**Task:** Leave the pictures out and write out exactly the lines from the top of the entries through the line containing "return at(x, y, z=DZ+h)".

::: Task input :::

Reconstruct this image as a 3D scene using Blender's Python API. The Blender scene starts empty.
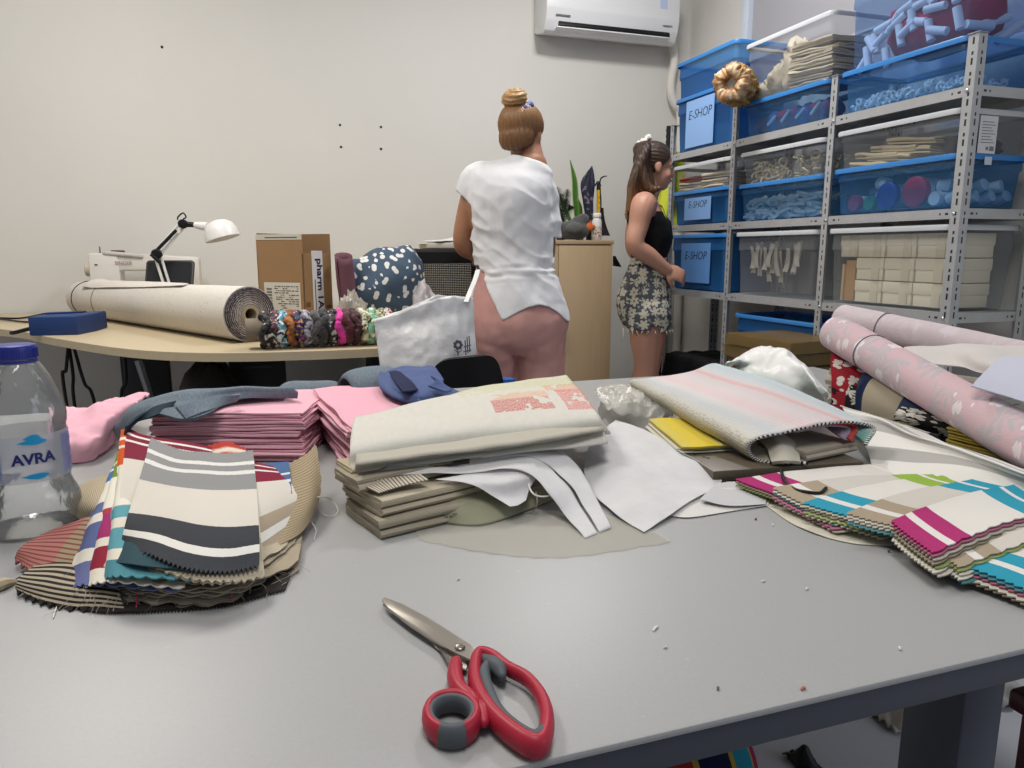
import bpy, bmesh, math, random
from mathutils import Vector, Matrix, noise
PI = math.pi
V = Vector
COL = bpy.context.scene.collection
random.seed(7)

# ------------------------------------------------------------------ camera model
F = 730.0; PITCH = math.radians(10.3); YAW = math.radians(18.5); EYE = 1.06
TZ = 0.74          # work table top
DZ = 0.765         # desk top
def at(x, y, z=None, X=None, Y=None):
    """the point of the real plane z=, X= or Y= seen at photo pixel (x, y)"""
    a = (x-512)/F; b = -(y-384)/F
    f = math.cos(PITCH)+b*math.sin(PITCH); u = -math.sin(PITCH)+b*math.cos(PITCH)
    r = V((a*math.cos(YAW)+f*math.sin(YAW), -a*math.sin(YAW)+f*math.cos(YAW), u))
    t = (z-EYE)/r.z if z is not None else X/r.x if X is not None else Y/r.y
    return V((r.x*t, r.y*t, EYE+r.z*t))
def T(x, y, h=0.0):           # on the table, h above its top
    return at(x, y, z=TZ+h)
def D(x, y, h=0.0):           # on the desk
    return at(x, y, z=DZ+h)

# ------------------------------------------------------------------ materials
def S(hx, a=1.0):
    hx = hx.lstrip('#'); o = []
    for i in (0, 2, 4):
        c = int(hx[i:i+2], 16)/255
        o.append(c/12.92 if c <= 0.04045 else ((c+0.055)/1.055)**2.4)
    return (o[0], o[1], o[2], a)
MATS = {}
def new_mat(name):
    m = bpy.data.materials.new(name); m.use_nodes = True
    nt = m.node_tree; b = nt.nodes['Principled BSDF']
    return m, nt, b
def N(nt, typ, **kw):
    n = nt.nodes.new(typ)
    for k, v in kw.items():
        setattr(n, k, v)
    return n
def L(nt, a, b): nt.links.new(a, b)
def M_(nt, op, a, b=None, c=None, clamp=False):
    n = N(nt, 'ShaderNodeMath', operation=op, use_clamp=clamp)
    for i, v in enumerate((a, b, c)):
        if v is None: continue
        if isinstance(v, (int, float)): n.inputs[i].default_value = v
        else: L(nt, v, n.inputs[i])
    return n.outputs[0]
def mixc(nt, f, a, b):
    n = N(nt, 'ShaderNodeMix', data_type='RGBA')
    if isinstance(f, (int, float)): n.inputs[0].default_value = f
    else: L(nt, f, n.inputs[0])
    for s, v in ((6, a), (7, b)):
        if isinstance(v, tuple): n.inputs[s].default_value = v
        else: L(nt, v, n.inputs[s])
    return n.outputs[2]
def coord(nt, which='Object', scale=(1, 1, 1)):
    tc = N(nt, 'ShaderNodeTexCoord'); mp = N(nt, 'ShaderNodeMapping')
    mp.inputs['Scale'].default_value = scale
    L(nt, tc.outputs[which], mp.inputs['Vector'])
    return mp.outputs[0]
def noise_n(nt, vec, scale, detail=3, rough=.55):
    n = N(nt, 'ShaderNodeTexNoise'); n.inputs['Scale'].default_value = scale
    n.inputs['Detail'].default_value = detail; n.inputs['Roughness'].default_value = rough
    if vec is not None: L(nt, vec, n.inputs['Vector'])
    return n.outputs[0]
def bump(nt, b, h, strength, dist=.002):
    n = N(nt, 'ShaderNodeBump'); n.inputs['Strength'].default_value = strength
    n.inputs['Distance'].default_value = dist
    L(nt, h, n.inputs['Height']); L(nt, n.outputs[0], b.inputs['Normal'])
def fin(nt, b, col, rough, weave=0, var=0, sheen=0, spec=.3, vscale=6):
    """base colour socket/tuple + optional dirt variation + optional cloth bump"""
    oc = coord(nt)
    if var:
        nz = noise_n(nt, oc, vscale, 4)
        f = M_(nt, 'MULTIPLY_ADD', nz, var*2, 1-var)
        mx = N(nt, 'ShaderNodeMix', data_type='RGBA', blend_type='MULTIPLY'); mx.inputs[0].default_value = 1
        if isinstance(col, tuple): mx.inputs[6].default_value = col
        else: L(nt, col, mx.inputs[6])
        cb = N(nt, 'ShaderNodeCombineColor')
        for i in range(3): L(nt, f, cb.inputs[i])
        L(nt, cb.outputs[0], mx.inputs[7]); col = mx.outputs[2]
    if isinstance(col, tuple): b.inputs['Base Color'].default_value = col
    else: L(nt, col, b.inputs['Base Color'])
    b.inputs['Roughness'].default_value = rough
    b.inputs['Specular IOR Level'].default_value = spec
    if sheen:
        b.inputs['Sheen Weight'].default_value = sheen
    if weave:
        a1 = noise_n(nt, coord(nt, 'Object', (1, 1, 1)), weave, 2)
        bump(nt, b, a1, .5, .0012)
def mat(name, hx, rough=.6, metal=0, weave=0, var=0, sheen=0, spec=.3, vscale=6, coat=0):
    if name in MATS: return MATS[name]
    m, nt, b = new_mat(name)
    fin(nt, b, S(hx), rough, weave, var, sheen, spec, vscale)
    b.inputs['Metallic'].default_value = metal
    if coat: b.inputs['Coat Weight'].default_value = coat
    MATS[name] = m; return m
def ramp(nt, fac, stops, interp='CONSTANT'):
    r = N(nt, 'ShaderNodeValToRGB'); cr = r.color_ramp; cr.interpolation = interp
    while len(cr.elements) > 1: cr.elements.remove(cr.elements[-1])
    cr.elements[0].position = stops[0][0]; cr.elements[0].color = S(stops[0][1])
    for p, c in stops[1:]:
        e = cr.elements.new(p); e.color = S(c)
    L(nt, fac, r.inputs[0]); return r.outputs[0]
def stripes(name, stops, axis=0, rough=.85, weave=900, jitter=.004, interp='CONSTANT', var=.05, fine=None):
    """woven stripes along UV axis; fine=(count, hex, width) adds thin ribs"""
    if name in MATS: return MATS[name]
    m, nt, b = new_mat(name)
    uv = coord(nt, 'UV'); sp = N(nt, 'ShaderNodeSeparateXYZ'); L(nt, uv, sp.inputs[0])
    f = sp.outputs[axis]
    nz = noise_n(nt, uv, 40, 2)
    f = M_(nt, 'ADD', f, M_(nt, 'MULTIPLY_ADD', nz, jitter*2, -jitter))
    c = ramp(nt, f, stops, interp)
    if fine:
        w = M_(nt, 'FRACT', M_(nt, 'MULTIPLY', sp.outputs[fine[3] if len(fine) > 3 else axis], fine[0]))
        msk = M_(nt, 'LESS_THAN', w, fine[2])
        c = mixc(nt, msk, c, S(fine[1]))
    fin(nt, b, c, rough, weave, var, spec=.2)
    MATS[name] = m; return m
def flower(nt, vec, scale, petals, R, plane=(0, 1), depth=.45, rnd=1.0, dim='3D'):
    """mask of flower heads scattered by a Voronoi; petals=0 gives blobs"""
    sc = N(nt, 'ShaderNodeVectorMath', operation='SCALE'); sc.inputs['Scale'].default_value = scale
    L(nt, vec, sc.inputs[0])
    v = N(nt, 'ShaderNodeTexVoronoi', voronoi_dimensions=dim); v.inputs['Scale'].default_value = 1
    v.inputs['Randomness'].default_value = rnd
    L(nt, sc.outputs[0], v.inputs['Vector'])
    d = N(nt, 'ShaderNodeVectorMath', operation='SUBTRACT'); L(nt, sc.outputs[0], d.inputs[0]); L(nt, v.outputs['Position'], d.inputs[1])
    s = N(nt, 'ShaderNodeSeparateXYZ'); L(nt, d.outputs[0], s.inputs[0])
    ang = M_(nt, 'ARCTAN2', s.outputs[plane[0]], s.outputs[plane[1]])
    sc2 = N(nt, 'ShaderNodeSeparateColor'); L(nt, v.outputs['Color'], sc2.inputs[0])
    ang = M_(nt, 'ADD', ang, M_(nt, 'MULTIPLY', sc2.outputs[0], 6.28))
    if petals:
        w = M_(nt, 'ABSOLUTE', M_(nt, 'COSINE', M_(nt, 'MULTIPLY', ang, petals/2)))
        lim = M_(nt, 'MULTIPLY', M_(nt, 'MULTIPLY_ADD', w, depth, 1-depth), R)
    else:
        w = M_(nt, 'COSINE', M_(nt, 'MULTIPLY', ang, 2))
        lim = M_(nt, 'MULTIPLY', M_(nt, 'MULTIPLY_ADD', w, depth, 1), R)
    return M_(nt, 'LESS_THAN', v.outputs['Distance'], lim), v.outputs['Distance'], sc2.outputs[1], ang
def plastic(name, hx, alpha, rough=.25, tint=None):
    """translucent moulded plastic: part see-through, part scattering"""
    if name in MATS: return MATS[name]
    m, nt, b = new_mat(name)
    b.inputs['Base Color'].default_value = S(hx); b.inputs['Roughness'].default_value = rough
    t = N(nt, 'ShaderNodeBsdfTransparent'); t.inputs[0].default_value = S(tint or hx)
    mx = N(nt, 'ShaderNodeMixShader'); mx.inputs[0].default_value = alpha
    L(nt, t.outputs[0], mx.inputs[1]); L(nt, b.outputs[0], mx.inputs[2])
    L(nt, mx.outputs[0], nt.nodes['Material Output'].inputs[0])
    MATS[name] = m; return m

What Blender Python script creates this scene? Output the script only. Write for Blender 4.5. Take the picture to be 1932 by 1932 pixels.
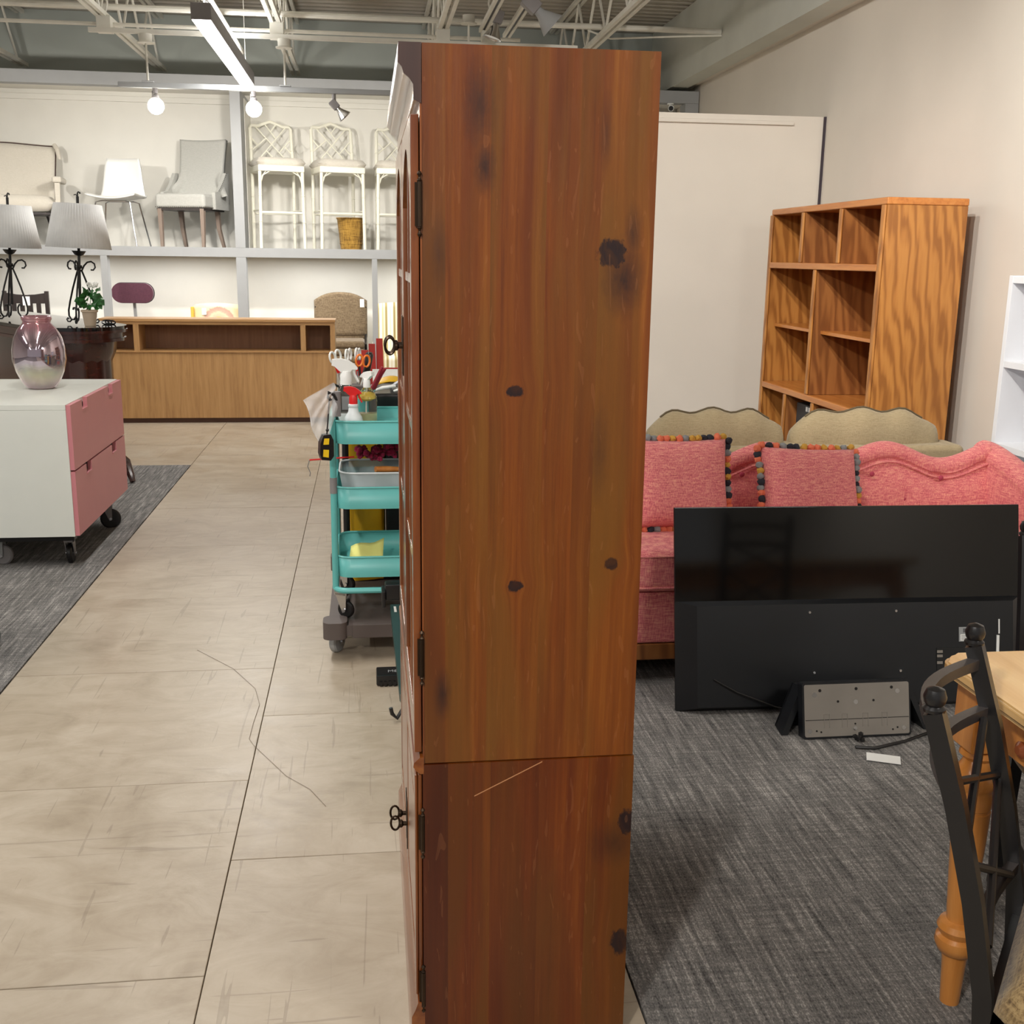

:::

**Written answer:**
Reconstruct this image as a 3D scene using Blender's Python API. The Blender scene starts empty.
import bpy, bmesh, math, random
from mathutils import Vector, Matrix, noise
PI = math.pi
V = Vector
COL = bpy.context.scene.collection
random.seed(7)

# ------------------------------------------------------------------ camera model
F = 730.0; PITCH = math.radians(10.3); YAW = math.radians(18.5); EYE = 1.06
TZ = 0.74          # work table top
DZ = 0.765         # desk top
def at(x, y, z=None, X=None, Y=None):
    """the point of the real plane z=, X= or Y= seen at photo pixel (x, y)"""
    a = (x-512)/F; b = -(y-384)/F
    f = math.cos(PITCH)+b*math.sin(PITCH); u = -math.sin(PITCH)+b*math.cos(PITCH)
    r = V((a*math.cos(YAW)+f*math.sin(YAW), -a*math.sin(YAW)+f*math.cos(YAW), u))
    t = (z-EYE)/r.z if z is not None else X/r.x if X is not None else Y/r.y
    return V((r.x*t, r.y*t, EYE+r.z*t))
def T(x, y, h=0.0):           # on the table, h above its top
    return at(x, y, z=TZ+h)
def D(x, y, h=0.0):           # on the desk
    return at(x, y, z=DZ+h)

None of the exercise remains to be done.